## YOUR TASK:
Copy out every line containing the word "starting".

··· DATA LINES

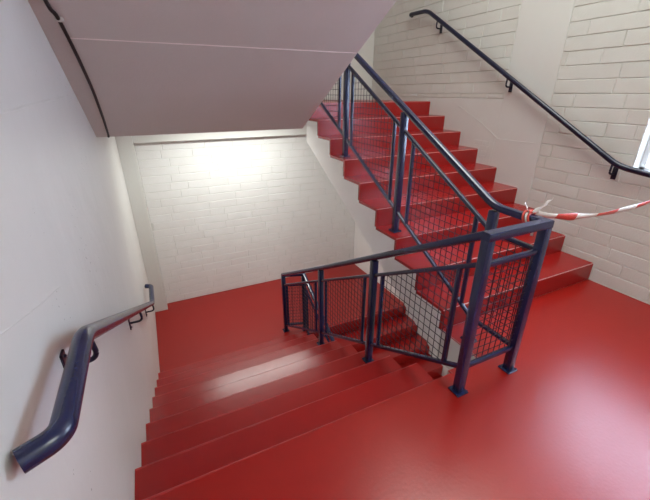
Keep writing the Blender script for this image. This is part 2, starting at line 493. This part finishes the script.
# panels: top bar .15 under the rail, bottom bar .81 under it
T_, B_ = .150, .812
def runA(y0, y1, e0=.1, e1=.1): mesh_panel(rr, (xa(y0), y0), (xa(y1), y1), zA(y0)-T_, zA(y1)-T_, zA(y0)-B_, zA(y1)-B_, e0, e1)
runA(YP, 2.045, .14, .12); runA(2.045, 3.0, .12, .12); runA(3.0, 4.08, .12, .10)
def runU(y0, y1, e0=.12, e1=.12): mesh_panel(rr, (XU, y0), (XU, y1), zU(y0)-T_, zU(y1)-T_, zU(y0)-B_-.01, zU(y1)-B_-.01, e0, e1)
runU(YK, 2.39, .12, .14); runU(2.39, 3.335, .12, .12); runU(3.335, 4.27, .14, .12)
mesh_panel(rr, (xa(YP), YP), (XU, YP), HR-.158, HR-.158, .182, .182, 0, 0, cell=.048)
mesh_panel(rr, (XU, YP), (XU, YK), HR-.158, HR-.158, .18, .18, 0, 0, cell=.048)

# railing of the flight further down
rl = root('stair_railing', 'lower navy mesh railing starting at the far landing and running down below', 'railing')
X6, Y6 = 1.955, 3.99
ZR = zA(Y5)
def zC(y): return ZR - SL*(Y6 - y)
post(X6, Y6, ZL, ZR - .02, rl)
for y in (3.05, 2.1): post(X6, y, ZL - RISE*math.ceil((YC - y)/GO), zC(y) - .02, rl)
bm = bmesh.new()
sweep(bm, [(X5, Y5, ZR), (X6, Y6, ZR), (X6, Y6 - .04, ZR), (X6, 1.6, zC(1.6))], 0, prof=RAIL)
link('handrail', bm, BLUE, rl, smooth=True)
mesh_panel(rl, (X5, Y5), (X6, Y6), ZR-.158, ZR-.158, ZR-.80, ZR-.80, 0, .0)
mesh_panel(rl, (X6, Y6), (X6, 3.05), zC(Y6)-T_, zC(3.05)-T_, zC(Y6)-B_, zC(3.05)-B_, .1, .12)
mesh_panel(rl, (X6, 3.05), (X6, 2.1), zC(3.05)-T_, zC(2.1)-T_, zC(3.05)-B_, zC(2.1)-B_, .12, .12)

# ------------------------------------------------------------ WALL HANDRAILS
def wall_bracket(parent, xw, xr, y, z, mat, sgn):
    """plate on the wall, J-shaped rod up to the underside of the rail"""
    bm = bmesh.new()
    bx = sorted((xw, xw + sgn*.008))
    box(bm, bx[0], bx[1], y - .020, y + .020, z - .150, z - .045, bev=.003)
    for dz in (-.136, -.060):
        bmesh.ops.create_uvsphere(bm, u_segments=8, v_segments=5, radius=.006, matrix=Matrix.Translation((xw + sgn*.009, y, z + dz)))
    b = link('bracket', bm, mat, parent)
    bm = bmesh.new()
    sweep(bm, fillet([(xw + sgn*.004, y, z - .10), (xr + sgn*.012, y, z - .10), (xr + sgn*.004, y, z - .018)], .045, 8), .0085, 10)
    link('bracket_arm', bm, mat, b, smooth=True)

hl = root('wall_handrail', 'thick navy tubular handrail bracketed to the plain white wall at left', 'handrail')
bm = bmesh.new()
XH = .082
def zl(y): return .957 - .531*(y - 1.114)
sweep(bm, fillet([(.014, .700, .953), (XH, .732, .957), (XH, 1.114, .957), (XH, 4.064, zl(4.064)), (XH, 4.50, zl(4.064)), (.02, 4.53, zl(4.064))], .055, 8), .0275, 24)
link('tube', bm, BLUE, hl, smooth=True)
for y in (1.15, 2.62, 3.98): wall_bracket(hl, 0, XH, y, zl(y), BLACKP, 1)

hr = root('wall_handrail', 'slim dark navy handrail bracketed to the brick wall above the climbing steps', 'handrail')
XH2 = 3.865
bm = bmesh.new()
sweep(bm, fillet([(3.93, 4.66, 2.60), (XH2, 4.62, 2.60), (XH2, 4.27, 2.590), (XH2, 1.635, 1.072), (XH2, 1.30, 1.035), (XH2, -.9, 1.035), (3.93, -.95, 1.035)], .09, 8), .0235, 20)
link('tube', bm, BLACKP, hr, smooth=True)
def zr(y): return 1.072 + (2.59-1.072)/(4.27-1.635)*(y - 1.635)
for y in (4.06, 2.88, 1.68): wall_bracket(hr, XR, XH2, y, zr(y), BLACKP, -1)
wall_bracket(hr, XR, XH2, .1, 1.035, BLACKP, -1)

# ------------------------------------------------------------ WINDOW on the right wall
w = bpy.data.objects.new('window_1', None); C.objects.link(w); w['kind'] = 'structure'
bm = bmesh.new()
for a in ((WY0, WY0+.04, WZ0, WZ1), (WY1-.04, WY1, WZ0, WZ1), (WY0, WY1, WZ0, WZ0+.04), (WY0, WY1, WZ1-.04, WZ1)):
    box(bm, XR + .10, XR + .15, *a, bev=.003)
box(bm, XR + .10, XR + .15, (WY0+WY1)/2 - .015, (WY0+WY1)/2 + .015, WZ0, WZ1)
WF = paint('window_frame_white', (.75, .77, .8), .4, .03, 50, .02)
link('window_frame', bm, WF, w, kind='structure')
gm, nt, b = new_mat('frosted_glass')
b.inputs['Base Color'].default_value = (.80, .88, 1, 1); b.inputs['Roughness'].default_value = .12
b.inputs['Transmission Weight'].default_value = 1.0; b.inputs['IOR'].default_value = 1.15
bm = bmesh.new(); box(bm, XR + .12, XR + .128, WY0 + .03, WY1 - .03, WZ0 + .03, WZ1 - .03)
link('pane', bm, gm, w, kind='structure')

# ------------------------------------------------------------ BARRIER TAPE
tp = root('barrier_tape', 'red and white striped barrier tape tied to the railing corner, strung to the right', 'tape')
def ribbon(name, pts, wid, segs, tw0=0., twr=0., parent=tp, label=None, byx=False):
    """flat tape along pts; segs = list of (end fraction, material 0/1)"""
    pts = [Vector(p) for p in pts]
    # resample with Catmull-Rom
    P = [pts[0]*2 - pts[1]] + pts + [pts[-1]*2 - pts[-2]]; out = []
    for i in range(1, len(P) - 2):
        for k in range(8):
            t = k/8; a, b_, c, d = P[i-1], P[i], P[i+1], P[i+2]
            out.append(.5*((2*b_) + (c-a)*t + (2*a-5*b_+4*c-d)*t*t + (-a+3*b_-3*c+d)*t**3))
    out.append(pts[-1])
    bm = bmesh.new(); prev = None; n = len(out)
    for i, p in enumerate(out):
        d = (out[min(i+1, n-1)] - out[max(i-1, 0)]).normalized()
        s = d.cross(Vector((0, 0, 1)))
        s = s.normalized() if s.length > .05 else Vector((0, 1, 0))
        u = s.cross(d).normalized(); f = i/(n-1)
        an = tw0 + twr*f + .25*math.sin(f*17)
        q = (u*math.cos(an) + s*math.sin(an))*wid(f)/2 if callable(wid) else (u*math.cos(an) + s*math.sin(an))*wid/2
        fold = s*math.cos(an)*.004 - u*math.sin(an)*.004
        ring = [bm.verts.new(p + q), bm.verts.new(p + fold), bm.verts.new(p - q)]
        if prev:
            m = next((mm for e, mm in segs if (p.x if byx else f) <= e + 1e-6), segs[-1][1])
            bm.faces.new((prev[0], ring[0], ring[1], prev[1])).material_index = m
            bm.faces.new((prev[1], ring[1], ring[2], prev[2])).material_index = m
        prev = ring
    o = link(name, bm, [TW, TR], parent, smooth=True)
    if label: o['label'] = label
    md = o.modifiers.new('thick', 'SOLIDIFY'); md.thickness = .0006
    return o
K = Vector((XU + .0, 1.20, HR + .025))
strand = [K + Vector((.02, 0, .0)), (2.30, 1.17, 1.006), (2.44, 1.15, .985), (2.55, 1.14, .972), (2.73, 1.125, .962), (2.90, 1.115, .965), (3.12, 1.105, .974), (3.30, 1.10, .990), (3.55, 1.09, 1.005), (3.862, 1.08, 1.062)]
ribbon('tape_strip', strand, lambda f: .036 + .012*math.sin(f*13+1)**2, [(2.38, 0), (2.54, 1), (2.72, 0), (2.90, 1), (3.10, 0), (3.30, 1), (3.50, 0), (9, 1)], .35, .25, byx=True)
ribbon('tape_tail', [K + Vector((.0, 0, .0)), K + Vector((.03, -.02, .025)), K + Vector((.075, -.03, .062)), K + Vector((.11, -.03, .08))], lambda f: .018 + .030*math.sin(min(1, f*1.2)*2.6), [(.1, 1), (1, 0)], .3, .5)
ribbon('tape_tail', [K + Vector((-.005, 0, 0)), K + Vector((-.03, .0, .03)), K + Vector((-.05, .01, .065))], .018, [(.2, 1), (1, 0)], .8, .4)
ribbon('tape_tail', [K + Vector((.0, -.035, -.01)), K + Vector((.002, -.037, -.05)), K + Vector((.0, -.036, -.12))], .014, [(.25, 1), (1, 0)], .9, .2)
bm = bmesh.new()
for j, (dy, w_) in enumerate(((-.014, 0), (0.0, .2), (.013, -.15))):
    pts = []
    for k in range(17):
        a = 2*math.pi*k/16; r_ = .030 + .002*j
        pts.append((XU + r_*math.cos(a)*1.02, K.y + dy + .012*math.sin(a + w_), HR + r_*math.sin(a)))
    sweep(bm, pts, .006, 8, mat=j % 2, up=Vector((0, 1, 0)), cap=False)
for v, r_ in (((.008, 0, .012), .014), ((-.006, .012, .014), .011), ((.018, -.010, .006), .010)):
    bmesh.ops.create_icosphere(bm, subdivisions=2, radius=r_, matrix=Matrix.Translation(K + Vector(v)) @ Matrix.Diagonal((1.2, .8, .75, 1)))
link('tape_knot', bm, [TR, TW], tp, smooth=True)['label'] = 'red knot of bunched tape'

# ------------------------------------------------------------ CABLE on the soffit
cb = root('cable', 'black cable clipped along the left edge of the sloping soffit', 'cable')
cp = [(.060, 1.9), (.068, 2.212), (.086, 2.296), (.099, 2.536), (.106, 2.815), (.104, 3.001), (.098, 3.236), (.088, 3.44)]
pts = []
for x, y in cp: pts.append(Vector((x, y, soff(y) - .010)))
P = [pts[0]*2 - pts[1]] + pts + [pts[-1]*2 - pts[-2]]; out = []
for i in range(1, len(P) - 2):
    for k in range(5):
        t = k/5; a, b_, c, d = P[i-1], P[i], P[i+1], P[i+2]
        out.append(.5*((2*b_) + (c-a)*t + (2*a-5*b_+4*c-d)*t*t + (-a+3*b_-3*c+d)*t**3))
out.append(pts[-1]); out.append(pts[-1] + Vector((-.004, .03, -.02)))
bm = bmesh.new(); sweep(bm, out, .009, 10); link('cable_sheath', bm, BLACK, cb, smooth=True)
for x, y in ((.088, 2.30),):
    bm = bmesh.new(); box(bm, x - .016, x + .02, y - .008, y + .008, soff(y) - .021, soff(y) + .001, bev=.004)
    link('cable_clip', bm, CLIP, cb)

# ------------------------------------------------------------ LIGHT
def area(name, loc, rot, sx, sy, power, col=(1, 1, 1), spread=180):
    l = bpy.data.lights.new(name, 'AREA'); l.shape = 'RECTANGLE'; l.size = sx; l.size_y = sy; l.energy = power; l.color = col
    l.spread = math.radians(spread)
    o = bpy.data.objects.new(name, l); C.objects.link(o); o.location = loc; o.rotation_euler = rot; return o
area('landing_lamp_light', (1.5, 4.75, 1.28), (0, 0, 0), 1.6, .2, 42, (.97, 1, .95))
area('ceiling_lamp_light', (2.7, 2.0, 4.6), (0, 0, 0), 2.2, 1.5, 122, (.95, 1, .94))
area('overhead_lamp_light', (1.9, -.9, 2.76), (0, 0, 0), 1.8, .9, 50, (.95, 1, .95))
area('window_light', (XR + .40, (WY0+WY1)/2, (WZ0+WZ1)/2), (0, math.radians(90), 0), 1.5, 1.5, 68, (.92, .96, 1))

area('lower_fill_light', (2.7, .75, -.33), (math.radians(25), 0, 0), 1.2, .3, 26, (.95, 1, .95))  # unseen fill added under the landing to brighten the lower flight and its wall
wd = bpy.data.worlds.new('sky'); S.world = wd; wd.use_nodes = True
bg = wd.node_tree.nodes['Background']; bg.inputs[0].default_value = (.58, .72, 1, 1); bg.inputs[1].default_value = 7.0

# ------------------------------------------------------------ CAMERA
cam = bpy.data.cameras.new('camera'); co = bpy.data.objects.new('camera', cam); C.objects.link(co)
cam.sensor_fit = 'HORIZONTAL'; cam.sensor_width = 36; cam.lens = 36*355.36/650; cam.clip_start = .02
yaw, pitch, roll = .44935, .41622, .00058
cy, sy, cpi, sp = math.cos(yaw), math.sin(yaw), math.cos(pitch), math.sin(pitch)
fwd = Vector((sy*cpi, cy*cpi, -sp)); right = Vector((cy, -sy, 0)); up = right.cross(fwd)
r_ = math.cos(roll)*right + math.sin(roll)*up; u_ = math.cos(roll)*up - math.sin(roll)*right
co.matrix_world = Matrix(((r_.x, u_.x, -fwd.x, .35917), (r_.y, u_.y, -fwd.y, 0), (r_.z, u_.z, -fwd.z, 1.6316), (0, 0, 0, 1)))
S.camera = co
S.cycles.use_denoising = True
S.cycles.max_bounces = 10; S.cycles.diffuse_bounces = 5
S.view_settings.view_transform = 'Standard'; S.view_settings.look = 'None'; S.view_settings.exposure = 0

······

## OUTPUT OF THE EXERCISE:
Keep writing the Blender script for this image. This is part 2, starting at line 493. This part finishes the script.
rl = root('stair_railing', 'lower navy mesh railing starting at the far landing and running down below', 'railing')